К концу 1925 года журнал благополучно выдохся, поэты рассеялись по свету — кто в Нью-Йорк отправился, кто в Лондон, кто в Париж. И вот тут-то произошло чудесное превращение: Юг, казавшийся столь скучным, столь дряблым умственно и духовно вблизи, с тысячемильного расстояния, из больших городов — людских муравейников, стал выглядеть значительным и прекрасным. Как-то по-особому настроились линзы подзорных труб, и вспыхнул свет, соткался мираж. Его следовало поскорее облечь в материю слов, запечатлеть в сознании современников. Вчерашние «беглецы» устремились назад, к покинутому очагу. Здесь к ним присоединились земляки — писатели, журналисты, ученые-гуманитарии, сформировался кружок единомышленников, именовавших себя "аграриями. В 1930 году был проведен симпозиум. Из выступлений участников сложился сборник, который можно счесть манифестом — название, во всяком случае, подходящее: "Вот моя позиция".
Со стороны экономической программа выглядела смехотворно: аграрии затеяли тяжбу с промышленностью, противопоставляя ей в качестве идеала сельскохозяйственную общину старого Юга. Впрочем, люди начитанные, они, можно полагать, и сами догадывались, что путь назад — утопия. К тому же экономические формы жизни интересовали их в последнюю очередь. Иное дело — формы духа. Индустриальная цивилизация, напористо утверждали аграрии, разрушает человека как органическую цельность, отнимает истинные ценности, заставляет молиться фальшивым идолам. Напротив, фермерская жизнь возвращает его к самому себе. Во всем этом не было ничего нового: странная смесь этики Гоббса, руссоизма и переделанных на домашний лад идей античной гражданственности: недаром столь часто аграрии ссылались на Грецию и Рим.

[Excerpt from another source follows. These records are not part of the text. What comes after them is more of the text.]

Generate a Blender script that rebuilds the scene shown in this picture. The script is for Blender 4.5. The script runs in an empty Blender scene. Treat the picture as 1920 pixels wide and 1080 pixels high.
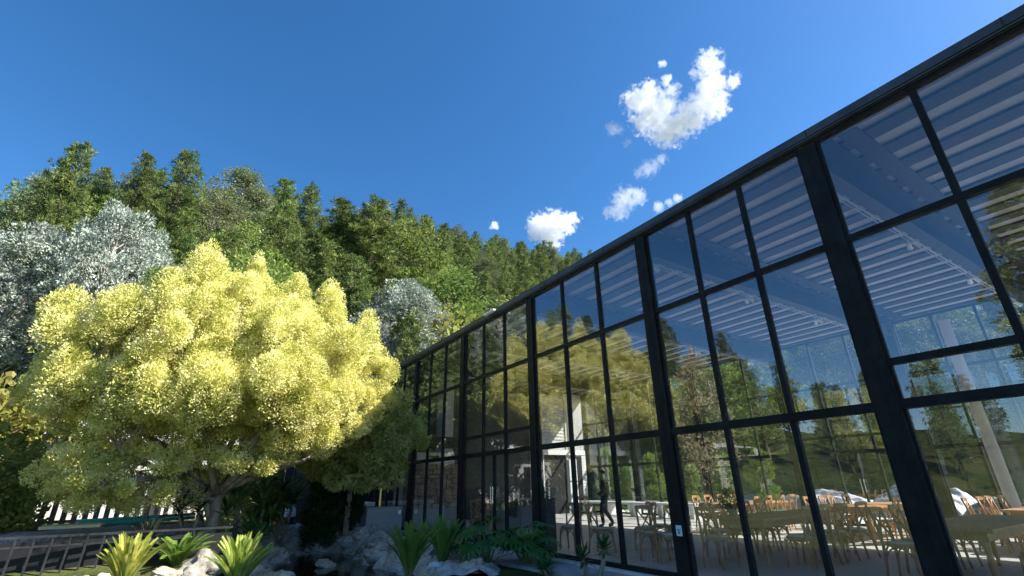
import bpy, bmesh, math, random
import numpy as np
from mathutils import Vector, Matrix, noise as mnoise

SC = bpy.context.scene
COL = SC.collection
PI = math.pi
R = math.radians
random.seed(7)
RNG = np.random.default_rng(11)

# ------------------------------------------------------------------ camera
# world frame: X runs into the pavilion (square to the glass), Y along it, z = 0 is its floor
CAM = Vector((0, 0, 1.4))
FWD = Vector((0.5065, 0.7725, 0.3830)).normalized()
RGT = Vector((0.00094788, -0.00061154, -0.0000201)).normalized()
UPV = RGT.cross(FWD).normalized()
RGT = FWD.cross(UPV).normalized()
cam_d = bpy.data.cameras.new('camera')
cam = bpy.data.objects.new('camera', cam_d)
COL.objects.link(cam)
M3 = Matrix((RGT, UPV, -FWD)).transposed()
cam.matrix_world = Matrix.Translation(CAM) @ M3.to_4x4()
cam_d.sensor_width = 36
cam_d.lens = 886.4 / 1920 * 36
cam_d.clip_end = 5000
cam_d.clip_start = 0.05
SC.camera = cam

# ------------------------------------------------------------------ light
SUN = Vector((1.0, -0.70, 1.05)).normalized()          # towards the sun
wd = bpy.data.worlds.new('World')
SC.world = wd
wd.use_nodes = True
wn = wd.node_tree
bg = wn.nodes['Background']
sky = wn.nodes.new('ShaderNodeTexSky')
sky.sky_type = 'NISHITA'
sky.sun_disc = False
sky.sun_elevation = math.asin(SUN.z)
sky.sun_rotation = math.atan2(SUN.x, SUN.y)
sky.altitude = 1500
sky.air_density = 1.0
sky.dust_density = 0.9
sky.ozone_density = 2.5
hs = wn.nodes.new('ShaderNodeHueSaturation')            # a clear mountain sky: deeper blue than the model's
hs.inputs['Saturation'].default_value = 1.28
wn.links.new(sky.outputs[0], hs.inputs['Color'])
wn.links.new(hs.outputs[0], bg.inputs[0])
bg.inputs[1].default_value = 0.086
sl = bpy.data.lights.new('sun', 'SUN')
sl.energy = 5.0
sl.angle = R(0.5)
sl.color = (1.0, 0.95, 0.86)
so = bpy.data.objects.new('sun', sl)
COL.objects.link(so)
so.rotation_euler = SUN.to_track_quat('Z', 'Y').to_euler()
SC.view_settings.view_transform = 'Standard'
SC.view_settings.look = 'None'
SC.view_settings.exposure = 1.45
SC.view_settings.gamma = 1
SC.cycles.transparent_max_bounces = 24
SC.cycles.max_bounces = 12
SC.cycles.diffuse_bounces = 3
SC.cycles.glossy_bounces = 4
SC.cycles.volume_bounces = 20
SC.cycles.sample_clamp_indirect = 8

def ray(x, y):                                          # a direction for a place in the 1920 x 1080 photograph
    return FWD + RGT * ((x - 960) / 886.4) + UPV * ((540 - y) / 886.4)
def atz(x, y, z):
    d = ray(x, y); return CAM + d * ((z - CAM.z) / d.z)
def atx(x, y, X):
    d = ray(x, y); return CAM + d * (X / d.x)
def aty(x, y, Y):
    d = ray(x, y); return CAM + d * (Y / d.y)
def atd(x, y, D):
    d = ray(x, y); return CAM + d * (D / math.hypot(d.x, d.y))

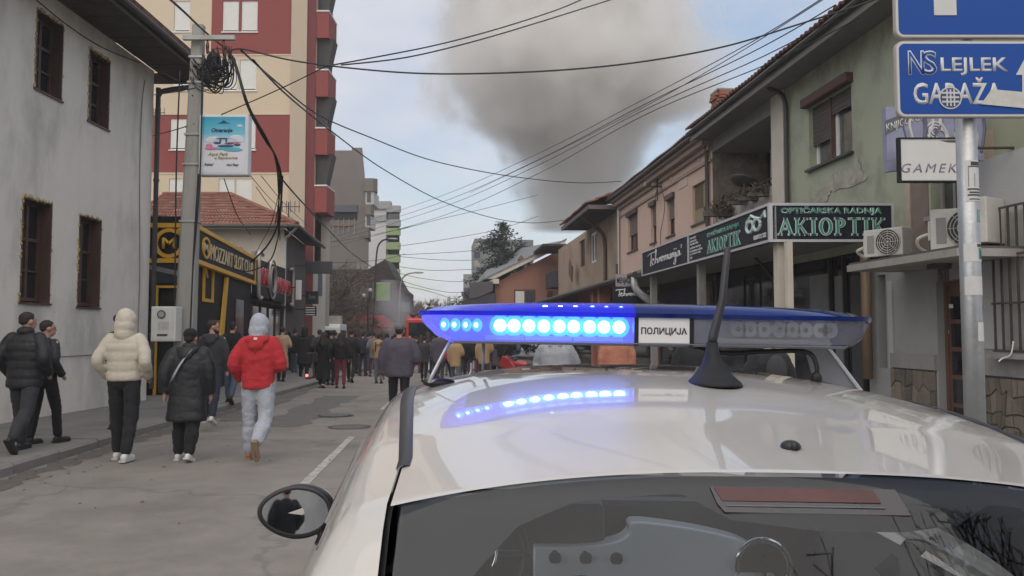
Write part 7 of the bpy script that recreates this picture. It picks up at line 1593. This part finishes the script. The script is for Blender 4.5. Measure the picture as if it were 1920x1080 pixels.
# fire engine
Y = 47; p = P(800, 600, Y); p.z = g(Y); fe = empty('fire_engine', 'red fire engine facing the camera at the end of the street', 'fire engine', p, .12)
M_FR = mt('fire red', (.5, .035, .025), .35, .05, 3, coat=.6)
q = MB(); q.box(-1.2, 1.2, 0, 2.2, .6, 2.75); q.build('cab', M_FR, fe, bevel=.1)
q = MB(); q.box(-1.2, 1.2, 2.25, 7, .6, 2.9); q.build('body', M_FR, fe, bevel=.05)
q = MB(); q.box(-1.05, 1.05, -.02, .1, 1.6, 2.5); q.build('windscreen', M_PANE, fe); q = MB(); q.box(-1.2, 1.2, -.08, .1, .5, .85); q.build('bumper', M_WPVC, fe)
for sd_ in (-1, 1):
    q = MB(); q.box(sd_ * .85 - .18, sd_ * .85 + .18, -.05, .05, .95, 1.2); q.build('headlight', emis('headlamp glow', (1, .95, .85), 1.2), fe)
    q = MB(); q.ell((sd_ * .8, .5, 2.95), (.2, .15, .14)); q.build('beacon', mt('dark beacon', (.03, .03, .06)), fe, True)
    for y_ in (1.2, 5.6): q = MB(); q.tube([(sd_ * .95, y_, .5), (sd_ * 1.22, y_, .5)], .5, 18); q.build('wheel', M_BLACK, fe)
    q = MB(); q.box(sd_ * 1.3 - .12, sd_ * 1.3 + .12, .1, .2, 1.7, 2.2); q.build('mirror', M_BLACK, fe)
q = MB(); q.tube([(-.5, 1, 3.0), (-.3, 4.5, 3.4)], .09, 6); q.tube([(.5, 1, 3.0), (.3, 4.5, 3.4)], .09, 6)
for k in range(10): q.tube([(-.48 + .018 * k, 1.2 + .34 * k, 3.02 + .038 * k), (.48 - .018 * k, 1.2 + .34 * k, 3.02 + .038 * k)], .04, 5)
q.build('ladder', M_GUT, fe)
person('firefighter crouching on the roof of the red fire engine', (p.x + .05, p.y + 1.2, p.z + 2.3), 1.5, .3, 'black', 'black', 'black', .7, .1, vox=.03, hat='cap', arms=('front', 'phone'), pose=((50, 80), (30, 70)), group='firefighters')
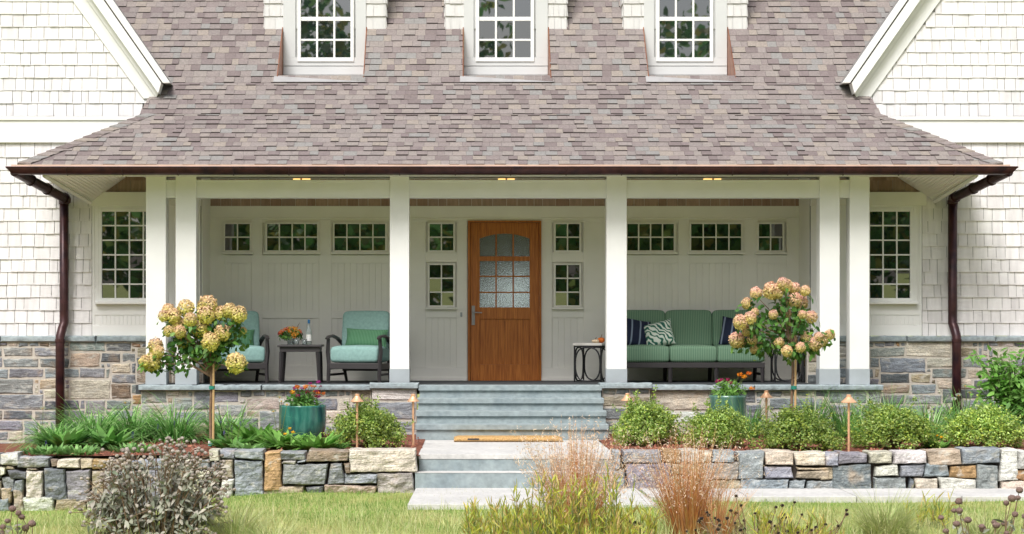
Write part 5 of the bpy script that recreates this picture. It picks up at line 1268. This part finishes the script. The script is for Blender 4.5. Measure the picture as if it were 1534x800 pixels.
# coneflower seed heads
TANL = leafm('dried_leaf', [(.40, .28, .16), (.52, .40, .26), (.30, .20, .12), (.44, .38, .20)])
def cones(name, lab, Yq, pts, r, mat_, group, leaves=0, cx_=None):
    px = cx_ or sum(p[0] for p in pts)/len(pts); x, y, z = lawn_at(px, Yq); t = thing(name, lab, 'plant', (x, y, z), 0, group); sm = MB(); Pn, Nn = [], []
    for (a, b) in pts:
        yy = rng.uniform(-.3, .3); hx, hz = X(a, Yq)-x, Z(b, Yq)-z; b0 = Vector((hx*.75+rng.normal()*.03, yy, 0)); e = Vector((hx, yy, hz))
        sm.tube([b0, b0.lerp(e, .6)+Vector((rng.normal()*.02, 0, 0)), e], [.005, .004, .003], 5)
        for k in range(leaves): f = rng.uniform(.1, .75); Pn.append(np.array(b0.lerp(e, f))); Nn.append(rng.normal(size=3)+np.array([0, -.3, .5]))
        mb = MB(); rr = r*rng.uniform(.8, 1.2); seed_ball(mb, e, rr, 12)
        hd = mb.build('seed_head', mat_, t, smooth=True)
        k = 26; v = sph(k)
        np_polys('bristles', leaf_polys(np.array(e)+v*rr*.8, np.cross(v, rng.normal(size=(k, 3))), rr*(.55 if mat_ is CONEH else 1.1), rr*(.16 if mat_ is CONEH else .3), droop=0 if mat_ is CONEH else .6), mat_ if mat_ is CONEH else TANL, hd)
    sm.build('stems', STEMB, t)
    if leaves:
        Pn, Nn = np.array(Pn), np.array(Nn); k = len(Pn); np_polys('leaves', leaf_polys(Pn, Nn, rng.uniform(.05, .12, k)*(1 if leaves < 6 else .7), rng.uniform(.02, .045, k)*(1 if leaves < 6 else .3), droop=.8), GREYL if leaves < 6 else TANL, t)
cones('coneflower_plant', 'dried coneflowers with large brown heads at the right foreground corner', -10.0, [(1432,763),(1440,769),(1416,778),(1429,783),(1450,779),(1458,784),(1448,755),(1505,743),(1519,744),(1500,751),(1508,766),(1480,782),(1486,781),(1496,794),(1510,786),(1530,735),(1525,770),(1415,795),(1475,794)], .030, CONEH, 'dried coneflowers', 4)
cones('coneflower_plant', 'dried coneflowers with brown heads at the lower left corner', -10.0, [(4,765),(14,764),(24,770),(12,780),(3,790),(24,778),(42,787),(8,797),(30,795)], .030, CONEH, 'dried coneflowers', 3)
pts = [(1106,745),(1113,759),(1095,765),(1056,765),(1062,772),(1050,776),(1075,778),(1085,773),(1100,783),(1112,790),(1070,788),(1052,786),(1130,768),(1148,778),(1158,757),(1177,760),(1195,755),(1163,790),(1140,795),(1122,785),(1182,778),(1190,790),(1200,770),(1215,785),(1040,792),(1030,797),(1247,783),(1260,760),(1270,771),(1250,798),(950,782),(960,788),(942,778),(958,795)]
pts += [(1045+185*random.random(), 772+26*random.random()) for _ in range(24)]
cones('black_eyed_susan', 'dried stems with small black cones in front of the right lawn', -10.0, pts, .0145, DARKH, None, 9, 1120)
# lawn grass: far too many blades to count
n = 95000
gx = rng.uniform(-6.8, 7.2, n); gy = -4.45-rng.uniform(0, 1, n)**1.15*7.6
onp = ((gx > b[0]-.02) & (gx < c[0]+.01) & (gy > b[1]+.0)) | ((gx >= c[0]) & (gy > G(1200, 743, pz)[1]-.01))
keep = ~onp; gx, gy = gx[keep], gy[keep]; n = len(gx)
patch = np.array([noise.noise(Vector((a*.9, q*.9, 3.1))) for a, q in zip(gx, gy)])
dry = (patch+.35*(-6.6-gy)/2.5+rng.normal(size=n)*.22) > .20
gz_ = np.array([lawn_z(a, q) for a, q in zip(gx, gy)]); base = np.stack([gx, gy, gz_-.004], 1)
def blades(sel, L, wd, name, m_, lab):
    k = sel.sum(); th = rng.uniform(0, 6.28, k); le = np.abs(rng.normal(size=k))*.5; d = np.stack([np.sin(le)*np.cos(th), np.sin(le)*np.sin(th), np.cos(le)], 1)
    q, _ = strips(base[sel], d, rng.uniform(L*.5, L*1.2, k), rng.uniform(wd*.7, wd*1.3, k), rng.uniform(.1, 1.3, k), 2)
    o = mesh_strip(name, q.reshape(2, k, 4, 3).transpose(1, 0, 2, 3), m_, None); tag(o, lab, kind='stuff')
blades(~dry, .065, .0055, 'grass', GRASS, 'short green lawn grass')
far_low = gy < -7.3
blades((rng.uniform(0, 1, n) < .20) & far_low, .24, .006, 'meadow_grass', BLOND, 'longer pale meadow grass along the front of the lawn')
blades(dry, .095, .0045, 'grass', DRYG, 'dry yellow grass among the lawn')
# wood across the road, seen only as reflections in the panes
n = 110000
tr_ = [(-85+165*i/40+rng.uniform(-2, 2), rng.uniform(-92, -70), rng.uniform(15, 27), rng.uniform(4, 6.5)) for i in range(40)]+[(-80+160*i/20, -68, 8.5, 6) for i in range(20)]
Pn, Nn = [], []
for (a, q, h, r_) in tr_:
    k = n//60; v = sph(k); f = rng.uniform(.45, 1, (k, 1)); Pn.append(np.array([a, q, h*.52])+v*f*np.array([r_, r_, h*.46])+rng.normal(size=(k, 3))*.4); Nn.append(v+rng.normal(size=(k, 3))*.7)
Pn, Nn = np.concatenate(Pn), np.concatenate(Nn); k = len(Pn)
far = np_polys('far_wood', leaf_polys(Pn, Nn, rng.uniform(.35, .95, k), rng.uniform(.25, .6, k)), TREEF); tag(far, 'green trees across the lawn, seen reflected in the window panes', kind='stuff')
mb = MB()
for (a, q, h, r_) in tr_: mb.tube([(a, q, -1.2), (a, q, h*.6)], [.3, .12], 6)
mb.build('trunks', STEMB, far)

Но ведь, не будучи экономистами, они и философами, и политическими мыслителями себя не считали. Перед ними стояла ясная цель: восстановить попранное достоинство родного Юга, доказать, что именно здесь сохранилась почва, которая в нынешнем железном веке может порождать "гармонические характеры". Потому и оборачивались они столь настойчиво назад, созидая красивые пасторали. Поэты, ученые, публицисты — все они были едины в своем безоглядном патриотизме, в своем проповедническом пафосе. И знали, к кому обращались, — к соплеменникам, готовым поверить в любую небыль, лишь бы избавиться от душевного бремени поражения. Юг — "наша прекрасная дама", — заклинал себя и других Джон Кроу Рэнсом, и, тем же чувством ведомый, изображал жизнь на южной ферме его друг историк Фрэнк Аусли: "Любое слово, каждое имя, звук вырастали из почвы и несли в себе блистательную память, увлекательное приключение, а часто и кровавую трагедию… Дома были очагами, где люди жили, трудились бок о бок, а когда приходило время умирать, их хоронили на здешних тихих, мирных кладбищах, в смиренном ожидании судного дня". В изображении еще одного агрария, прозаика Эндрю Литтла, фермерская рутина, например дойка коров, исполняется духом молитвенной торжественности.